▼▼▼

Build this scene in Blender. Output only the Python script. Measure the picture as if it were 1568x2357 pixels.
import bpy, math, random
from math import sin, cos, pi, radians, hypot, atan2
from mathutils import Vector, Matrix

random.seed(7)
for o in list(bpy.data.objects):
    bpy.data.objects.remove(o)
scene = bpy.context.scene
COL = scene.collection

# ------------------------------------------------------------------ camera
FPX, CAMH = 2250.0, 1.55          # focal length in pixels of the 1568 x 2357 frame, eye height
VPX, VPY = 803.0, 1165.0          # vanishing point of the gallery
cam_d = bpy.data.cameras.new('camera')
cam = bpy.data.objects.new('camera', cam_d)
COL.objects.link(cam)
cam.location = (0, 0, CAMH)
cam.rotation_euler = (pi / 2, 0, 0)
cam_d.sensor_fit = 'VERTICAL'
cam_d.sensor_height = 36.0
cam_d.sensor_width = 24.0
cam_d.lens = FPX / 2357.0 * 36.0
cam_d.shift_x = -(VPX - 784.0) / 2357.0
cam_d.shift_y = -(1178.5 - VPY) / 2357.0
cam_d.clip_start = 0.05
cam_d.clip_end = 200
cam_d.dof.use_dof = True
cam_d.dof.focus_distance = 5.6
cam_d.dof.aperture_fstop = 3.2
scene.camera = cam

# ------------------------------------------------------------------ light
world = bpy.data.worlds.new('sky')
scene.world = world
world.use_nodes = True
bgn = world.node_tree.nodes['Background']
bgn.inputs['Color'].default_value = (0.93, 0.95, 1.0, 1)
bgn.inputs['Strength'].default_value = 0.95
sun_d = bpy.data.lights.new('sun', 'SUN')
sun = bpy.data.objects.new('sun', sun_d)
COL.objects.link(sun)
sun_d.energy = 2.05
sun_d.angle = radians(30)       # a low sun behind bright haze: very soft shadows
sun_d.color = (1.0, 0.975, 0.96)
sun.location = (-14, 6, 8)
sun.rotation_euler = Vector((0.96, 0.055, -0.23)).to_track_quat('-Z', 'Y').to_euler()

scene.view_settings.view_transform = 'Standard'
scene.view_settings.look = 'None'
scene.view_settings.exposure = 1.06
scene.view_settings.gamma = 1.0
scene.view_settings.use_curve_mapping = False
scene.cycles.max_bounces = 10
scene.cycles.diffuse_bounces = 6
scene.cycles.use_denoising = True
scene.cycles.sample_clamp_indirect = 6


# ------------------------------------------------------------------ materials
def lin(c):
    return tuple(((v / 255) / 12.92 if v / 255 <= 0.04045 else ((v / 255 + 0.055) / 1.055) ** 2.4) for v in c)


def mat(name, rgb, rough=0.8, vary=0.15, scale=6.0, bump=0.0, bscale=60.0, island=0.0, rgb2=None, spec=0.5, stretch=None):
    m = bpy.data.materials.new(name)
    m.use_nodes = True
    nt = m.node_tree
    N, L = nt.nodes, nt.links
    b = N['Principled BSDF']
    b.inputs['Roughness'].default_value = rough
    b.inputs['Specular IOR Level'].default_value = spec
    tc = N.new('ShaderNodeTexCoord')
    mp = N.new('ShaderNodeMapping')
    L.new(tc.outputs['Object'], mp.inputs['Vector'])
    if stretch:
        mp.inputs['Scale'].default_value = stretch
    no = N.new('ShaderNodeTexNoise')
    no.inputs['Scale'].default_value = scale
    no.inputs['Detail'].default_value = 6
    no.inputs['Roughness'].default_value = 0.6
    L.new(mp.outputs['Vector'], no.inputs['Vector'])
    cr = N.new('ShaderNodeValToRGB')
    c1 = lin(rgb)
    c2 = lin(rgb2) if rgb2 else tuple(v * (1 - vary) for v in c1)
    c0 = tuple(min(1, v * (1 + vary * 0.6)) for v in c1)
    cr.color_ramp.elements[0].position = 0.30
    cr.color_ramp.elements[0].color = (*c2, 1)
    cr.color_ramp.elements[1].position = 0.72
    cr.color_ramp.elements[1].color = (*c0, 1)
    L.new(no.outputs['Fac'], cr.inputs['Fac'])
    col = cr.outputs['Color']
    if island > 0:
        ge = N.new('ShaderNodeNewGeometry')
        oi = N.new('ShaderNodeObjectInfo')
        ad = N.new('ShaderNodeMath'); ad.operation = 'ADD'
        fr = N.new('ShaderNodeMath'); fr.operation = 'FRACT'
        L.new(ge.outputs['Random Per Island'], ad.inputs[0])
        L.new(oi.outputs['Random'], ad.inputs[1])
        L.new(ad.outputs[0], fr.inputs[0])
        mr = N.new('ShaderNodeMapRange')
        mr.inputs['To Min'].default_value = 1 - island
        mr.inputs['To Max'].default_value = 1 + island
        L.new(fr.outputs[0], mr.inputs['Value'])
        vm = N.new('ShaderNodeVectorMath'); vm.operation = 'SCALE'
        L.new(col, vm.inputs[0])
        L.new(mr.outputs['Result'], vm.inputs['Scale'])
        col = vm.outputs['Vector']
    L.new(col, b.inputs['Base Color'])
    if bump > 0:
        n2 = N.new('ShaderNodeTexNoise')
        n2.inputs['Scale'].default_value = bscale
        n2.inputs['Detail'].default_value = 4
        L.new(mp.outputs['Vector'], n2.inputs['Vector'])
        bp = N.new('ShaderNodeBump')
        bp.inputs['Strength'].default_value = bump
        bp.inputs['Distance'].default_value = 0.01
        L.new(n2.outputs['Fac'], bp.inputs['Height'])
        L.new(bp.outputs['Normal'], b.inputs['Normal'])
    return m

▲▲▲

_EXERCISE OBJECTIVE_
Quote the listing above from its first line to the line with "scene.cycles.sample_clamp_indirect = 6", inclusive, and add nothing.

_EXERCISE ANSWER_
Build this scene in Blender. Output only the Python script. Measure the picture as if it were 1568x2357 pixels.
import bpy, math, random
from math import sin, cos, pi, radians, hypot, atan2
from mathutils import Vector, Matrix

random.seed(7)
for o in list(bpy.data.objects):
    bpy.data.objects.remove(o)
scene = bpy.context.scene
COL = scene.collection

# ------------------------------------------------------------------ camera
FPX, CAMH = 2250.0, 1.55          # focal length in pixels of the 1568 x 2357 frame, eye height
VPX, VPY = 803.0, 1165.0          # vanishing point of the gallery
cam_d = bpy.data.cameras.new('camera')
cam = bpy.data.objects.new('camera', cam_d)
COL.objects.link(cam)
cam.location = (0, 0, CAMH)
cam.rotation_euler = (pi / 2, 0, 0)
cam_d.sensor_fit = 'VERTICAL'
cam_d.sensor_height = 36.0
cam_d.sensor_width = 24.0
cam_d.lens = FPX / 2357.0 * 36.0
cam_d.shift_x = -(VPX - 784.0) / 2357.0
cam_d.shift_y = -(1178.5 - VPY) / 2357.0
cam_d.clip_start = 0.05
cam_d.clip_end = 200
cam_d.dof.use_dof = True
cam_d.dof.focus_distance = 5.6
cam_d.dof.aperture_fstop = 3.2
scene.camera = cam

# ------------------------------------------------------------------ light
world = bpy.data.worlds.new('sky')
scene.world = world
world.use_nodes = True
bgn = world.node_tree.nodes['Background']
bgn.inputs['Color'].default_value = (0.93, 0.95, 1.0, 1)
bgn.inputs['Strength'].default_value = 0.95
sun_d = bpy.data.lights.new('sun', 'SUN')
sun = bpy.data.objects.new('sun', sun_d)
COL.objects.link(sun)
sun_d.energy = 2.05
sun_d.angle = radians(30)       # a low sun behind bright haze: very soft shadows
sun_d.color = (1.0, 0.975, 0.96)
sun.location = (-14, 6, 8)
sun.rotation_euler = Vector((0.96, 0.055, -0.23)).to_track_quat('-Z', 'Y').to_euler()

scene.view_settings.view_transform = 'Standard'
scene.view_settings.look = 'None'
scene.view_settings.exposure = 1.06
scene.view_settings.gamma = 1.0
scene.view_settings.use_curve_mapping = False
scene.cycles.max_bounces = 10
scene.cycles.diffuse_bounces = 6
scene.cycles.use_denoising = True
scene.cycles.sample_clamp_indirect = 6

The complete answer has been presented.